Column: Dream a little dream

Hey, what are dreams? I mean, I know they’re the sounds/images/sensations that flit through our heads when we’re sleeping, but what actually are they? And what do they do? And do we even need them?

Let’s go way back. Usually this is the part of an informational column about dreams where we’d go back to the Ancient Greeks and start there. But I don’t want to do that because I’m sick of everything starting with the Greeks just because we in the West were trained by some Enlightenment hot shots to think of them as our intellectual ancestors. It’s West-centric! I’m over it!

Nah, friends. I’d rather talk about the Upanishads. What are the Upanishads? I’m glad you asked, rhetorically useful voice in my head!

The Upanishads are a collection of philosophical writings from old-timey India on the nature of existence, the value of ritual and other such weighty what-not. The part about dreams is mostly in the Mandukya Upanishad. Say that out loud, it’s very enjoyable. The scholarship on this little guy can get weighty, but here’s my typically under-informed summary.

So you’ve got your dream life, and your waking life. And in both, you think you’re confronting ‘reality.’  Look down at this newspaper. It’s real, right? It’s tangible, the words printed on the page don’t wiggle around, everything seems…real.

Now think back to your last dream. When you were inside of it, fast asleep, dead to the waking world, didn’t it seem real? When that giant Ryan Gosling with snake hands was chasing you, wasn’t it scary? Didn’t your heart pound with the erotic terror that only snake-hand-Ryan-Gosling can evoke? So why do we think of one world as more real than the other?

Well, says the Mandukya Upanishad, we shouldn’t. One of the tasks of living is to be able to view these two perspectives – life and dream – from a third place. In this third place, our essential selves reflect both on our lived experiences and on our dreams with an equally critical eye, privileging neither as more real. When we can do that, then we will truly understand.

If that freaks you out, good. You know what else is freaky?  The dream theories of Sigmund Freud. And before we get into this, he was undeniably a sex-obsessed, cocaine-addled narcissist. He was also a genius, and in the weirdest and most wonderful way.

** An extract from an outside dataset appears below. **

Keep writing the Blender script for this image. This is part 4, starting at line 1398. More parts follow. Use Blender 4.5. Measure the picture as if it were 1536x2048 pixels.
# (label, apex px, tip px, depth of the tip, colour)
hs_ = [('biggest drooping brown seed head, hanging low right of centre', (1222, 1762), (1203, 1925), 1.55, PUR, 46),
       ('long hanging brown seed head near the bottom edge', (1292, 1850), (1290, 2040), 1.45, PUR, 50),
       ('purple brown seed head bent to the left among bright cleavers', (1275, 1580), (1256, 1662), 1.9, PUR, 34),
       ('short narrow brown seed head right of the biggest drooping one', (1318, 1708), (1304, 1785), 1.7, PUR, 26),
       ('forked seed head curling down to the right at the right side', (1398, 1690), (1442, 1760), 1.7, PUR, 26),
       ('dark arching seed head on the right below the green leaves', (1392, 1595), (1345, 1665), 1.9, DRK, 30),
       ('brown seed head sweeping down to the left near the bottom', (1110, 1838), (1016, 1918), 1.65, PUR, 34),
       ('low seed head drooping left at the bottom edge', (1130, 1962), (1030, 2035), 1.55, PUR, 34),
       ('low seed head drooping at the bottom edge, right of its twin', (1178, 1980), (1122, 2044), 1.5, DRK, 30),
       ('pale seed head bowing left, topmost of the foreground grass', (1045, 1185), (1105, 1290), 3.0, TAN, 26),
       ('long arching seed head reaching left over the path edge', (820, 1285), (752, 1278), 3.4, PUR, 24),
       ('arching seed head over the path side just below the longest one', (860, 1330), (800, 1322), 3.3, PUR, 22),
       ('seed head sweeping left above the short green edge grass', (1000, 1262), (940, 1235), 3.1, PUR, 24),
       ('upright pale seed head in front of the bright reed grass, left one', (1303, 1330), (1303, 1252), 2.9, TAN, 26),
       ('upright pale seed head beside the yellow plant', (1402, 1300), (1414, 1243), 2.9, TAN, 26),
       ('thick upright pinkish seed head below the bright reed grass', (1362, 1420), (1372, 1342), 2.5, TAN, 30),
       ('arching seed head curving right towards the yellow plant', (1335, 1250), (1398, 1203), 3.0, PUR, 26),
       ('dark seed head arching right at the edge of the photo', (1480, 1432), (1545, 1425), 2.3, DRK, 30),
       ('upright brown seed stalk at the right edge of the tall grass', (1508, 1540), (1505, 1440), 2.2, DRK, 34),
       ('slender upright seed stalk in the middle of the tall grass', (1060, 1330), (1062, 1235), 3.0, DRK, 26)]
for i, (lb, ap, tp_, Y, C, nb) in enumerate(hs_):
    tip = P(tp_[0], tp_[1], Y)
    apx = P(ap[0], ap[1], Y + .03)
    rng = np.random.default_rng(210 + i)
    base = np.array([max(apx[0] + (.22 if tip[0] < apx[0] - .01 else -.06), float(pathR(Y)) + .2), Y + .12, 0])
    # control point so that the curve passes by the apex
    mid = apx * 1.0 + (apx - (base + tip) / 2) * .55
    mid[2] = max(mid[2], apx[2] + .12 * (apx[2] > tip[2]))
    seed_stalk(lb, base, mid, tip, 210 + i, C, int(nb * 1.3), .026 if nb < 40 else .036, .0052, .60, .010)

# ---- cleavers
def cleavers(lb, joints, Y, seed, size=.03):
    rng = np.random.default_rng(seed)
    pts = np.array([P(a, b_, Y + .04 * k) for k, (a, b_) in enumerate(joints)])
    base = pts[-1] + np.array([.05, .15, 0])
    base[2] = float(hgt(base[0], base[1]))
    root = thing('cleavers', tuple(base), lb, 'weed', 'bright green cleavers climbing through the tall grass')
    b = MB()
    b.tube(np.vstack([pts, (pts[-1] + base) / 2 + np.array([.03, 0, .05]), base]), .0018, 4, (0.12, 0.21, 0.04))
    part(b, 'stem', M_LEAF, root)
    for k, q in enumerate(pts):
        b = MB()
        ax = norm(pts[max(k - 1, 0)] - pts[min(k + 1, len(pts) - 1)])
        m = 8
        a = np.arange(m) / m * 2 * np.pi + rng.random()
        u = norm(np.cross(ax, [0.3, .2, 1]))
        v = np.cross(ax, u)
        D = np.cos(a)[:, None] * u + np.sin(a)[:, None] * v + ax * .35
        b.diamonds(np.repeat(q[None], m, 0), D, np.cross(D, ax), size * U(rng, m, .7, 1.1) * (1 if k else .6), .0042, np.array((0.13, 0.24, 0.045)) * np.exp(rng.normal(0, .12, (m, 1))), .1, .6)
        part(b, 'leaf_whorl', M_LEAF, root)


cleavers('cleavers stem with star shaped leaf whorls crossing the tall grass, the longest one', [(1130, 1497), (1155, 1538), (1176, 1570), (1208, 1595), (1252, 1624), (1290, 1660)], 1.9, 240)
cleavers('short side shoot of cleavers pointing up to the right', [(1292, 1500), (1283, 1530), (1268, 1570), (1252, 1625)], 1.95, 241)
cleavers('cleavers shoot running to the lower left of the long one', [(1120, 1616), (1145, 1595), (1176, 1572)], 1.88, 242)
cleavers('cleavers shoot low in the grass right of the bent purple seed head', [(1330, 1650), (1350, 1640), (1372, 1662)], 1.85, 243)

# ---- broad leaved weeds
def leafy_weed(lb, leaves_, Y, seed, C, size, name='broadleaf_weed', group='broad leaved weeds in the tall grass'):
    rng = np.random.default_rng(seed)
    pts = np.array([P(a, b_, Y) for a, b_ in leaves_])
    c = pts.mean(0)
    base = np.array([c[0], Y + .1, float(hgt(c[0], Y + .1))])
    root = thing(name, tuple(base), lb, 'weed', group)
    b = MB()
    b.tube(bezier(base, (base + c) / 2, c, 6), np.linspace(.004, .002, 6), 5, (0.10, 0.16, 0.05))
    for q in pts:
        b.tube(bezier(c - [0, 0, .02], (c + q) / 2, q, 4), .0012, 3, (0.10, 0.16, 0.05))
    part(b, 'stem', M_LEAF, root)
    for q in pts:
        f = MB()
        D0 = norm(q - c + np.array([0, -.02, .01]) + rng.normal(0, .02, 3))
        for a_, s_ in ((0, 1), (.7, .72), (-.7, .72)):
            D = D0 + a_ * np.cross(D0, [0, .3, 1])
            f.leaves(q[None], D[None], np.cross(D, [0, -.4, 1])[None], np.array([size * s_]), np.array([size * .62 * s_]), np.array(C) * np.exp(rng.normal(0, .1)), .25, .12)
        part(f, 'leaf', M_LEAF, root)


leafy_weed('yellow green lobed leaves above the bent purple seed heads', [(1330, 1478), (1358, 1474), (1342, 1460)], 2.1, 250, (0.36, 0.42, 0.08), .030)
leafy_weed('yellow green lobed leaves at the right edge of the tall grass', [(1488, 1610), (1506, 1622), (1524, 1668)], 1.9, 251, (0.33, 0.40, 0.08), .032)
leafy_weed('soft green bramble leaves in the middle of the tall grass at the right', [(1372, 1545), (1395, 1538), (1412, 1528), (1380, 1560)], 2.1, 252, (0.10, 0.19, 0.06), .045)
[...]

Let’s see what creepy Uncle Sigmund has to say about our dreams. Well, first we should address the fact that Freud didn’t believe that any part of human behavior was random. For him, when weird things happen in dreams they’re just the thoughts and feelings you repress all day wiggling their way back into the foreground, your unconscious screaming out in the night. Dang, I should be a poet.

Do you know about the id/superego thing? Human existence, for Freud, is an epic, sword clang-y battle between the id and superego, with poor little ego stuck in the middle. The id is that naughty part of you that likes cake and sucking face with strangers, the unrestrained animal impulse. But pure id doesn’t work so well in a social setting.

So we have the superego, the schoolmarm part of the brain that says “oh no, no cake for you fatty! And you don’t even know that bar fly, she might have herpes!” Meanwhile, the poor ego, the conscious part of the brain that you think controls your actions, is all “what do I dooo?!?”

So in dreams, the rational ego goes away, and the id and superego, both of which don’t really manifest in daily life, run wild. But because these repressed parts of you could be damaging if they are expressed too clearly (and that part has never made sense to me), they translate themselves in to symbols. So your id might be wanting you to eat more gummy bears, but the resulting dream might show up as, say, a giant Joseph Gordon-Levitt with spider hands.

Or whatever. Hey, it’s your dream, interpret it however you want. I’m just here to make jokes.